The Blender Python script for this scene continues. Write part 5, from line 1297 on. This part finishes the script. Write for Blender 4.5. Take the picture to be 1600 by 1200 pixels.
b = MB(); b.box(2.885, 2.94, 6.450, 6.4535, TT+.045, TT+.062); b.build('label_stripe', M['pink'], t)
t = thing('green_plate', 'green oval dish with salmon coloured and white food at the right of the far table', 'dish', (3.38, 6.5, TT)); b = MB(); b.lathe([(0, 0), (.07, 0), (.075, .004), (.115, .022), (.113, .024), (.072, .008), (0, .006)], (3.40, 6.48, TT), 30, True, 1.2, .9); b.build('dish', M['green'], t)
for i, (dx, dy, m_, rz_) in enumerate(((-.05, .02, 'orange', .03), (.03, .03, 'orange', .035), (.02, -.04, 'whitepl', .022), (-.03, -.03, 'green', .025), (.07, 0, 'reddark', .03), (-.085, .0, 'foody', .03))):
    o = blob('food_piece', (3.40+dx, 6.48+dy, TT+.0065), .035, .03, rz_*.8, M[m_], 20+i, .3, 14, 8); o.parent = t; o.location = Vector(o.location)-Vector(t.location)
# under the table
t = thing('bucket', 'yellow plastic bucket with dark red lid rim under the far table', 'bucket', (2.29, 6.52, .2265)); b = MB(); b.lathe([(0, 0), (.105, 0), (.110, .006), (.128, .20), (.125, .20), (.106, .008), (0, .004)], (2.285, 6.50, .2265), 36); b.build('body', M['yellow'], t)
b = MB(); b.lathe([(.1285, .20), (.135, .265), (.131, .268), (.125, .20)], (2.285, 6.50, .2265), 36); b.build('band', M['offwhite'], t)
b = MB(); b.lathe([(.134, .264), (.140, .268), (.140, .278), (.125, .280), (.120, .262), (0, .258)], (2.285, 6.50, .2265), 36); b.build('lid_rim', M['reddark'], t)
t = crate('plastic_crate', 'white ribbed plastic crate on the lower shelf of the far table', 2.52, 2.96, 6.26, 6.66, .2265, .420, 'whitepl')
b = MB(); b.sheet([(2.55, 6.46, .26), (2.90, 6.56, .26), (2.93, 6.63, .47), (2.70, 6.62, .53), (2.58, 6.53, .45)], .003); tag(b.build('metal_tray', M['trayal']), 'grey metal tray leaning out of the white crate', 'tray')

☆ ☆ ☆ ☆

STATED PROBLEM →
Recopy the whole listing exactly.

RESPONSE →
The Blender Python script for this scene continues. Write part 5, from line 1297 on. This part finishes the script. Write for Blender 4.5. Take the picture to be 1600 by 1200 pixels.
b = MB(); b.box(2.885, 2.94, 6.450, 6.4535, TT+.045, TT+.062); b.build('label_stripe', M['pink'], t)
t = thing('green_plate', 'green oval dish with salmon coloured and white food at the right of the far table', 'dish', (3.38, 6.5, TT)); b = MB(); b.lathe([(0, 0), (.07, 0), (.075, .004), (.115, .022), (.113, .024), (.072, .008), (0, .006)], (3.40, 6.48, TT), 30, True, 1.2, .9); b.build('dish', M['green'], t)
for i, (dx, dy, m_, rz_) in enumerate(((-.05, .02, 'orange', .03), (.03, .03, 'orange', .035), (.02, -.04, 'whitepl', .022), (-.03, -.03, 'green', .025), (.07, 0, 'reddark', .03), (-.085, .0, 'foody', .03))):
    o = blob('food_piece', (3.40+dx, 6.48+dy, TT+.0065), .035, .03, rz_*.8, M[m_], 20+i, .3, 14, 8); o.parent = t; o.location = Vector(o.location)-Vector(t.location)
# under the table
t = thing('bucket', 'yellow plastic bucket with dark red lid rim under the far table', 'bucket', (2.29, 6.52, .2265)); b = MB(); b.lathe([(0, 0), (.105, 0), (.110, .006), (.128, .20), (.125, .20), (.106, .008), (0, .004)], (2.285, 6.50, .2265), 36); b.build('body', M['yellow'], t)
b = MB(); b.lathe([(.1285, .20), (.135, .265), (.131, .268), (.125, .20)], (2.285, 6.50, .2265), 36); b.build('band', M['offwhite'], t)
b = MB(); b.lathe([(.134, .264), (.140, .268), (.140, .278), (.125, .280), (.120, .262), (0, .258)], (2.285, 6.50, .2265), 36); b.build('lid_rim', M['reddark'], t)
t = crate('plastic_crate', 'white ribbed plastic crate on the lower shelf of the far table', 2.52, 2.96, 6.26, 6.66, .2265, .420, 'whitepl')
b = MB(); b.sheet([(2.55, 6.46, .26), (2.90, 6.56, .26), (2.93, 6.63, .47), (2.70, 6.62, .53), (2.58, 6.53, .45)], .003); tag(b.build('metal_tray', M['trayal']), 'grey metal tray leaning out of the white crate', 'tray')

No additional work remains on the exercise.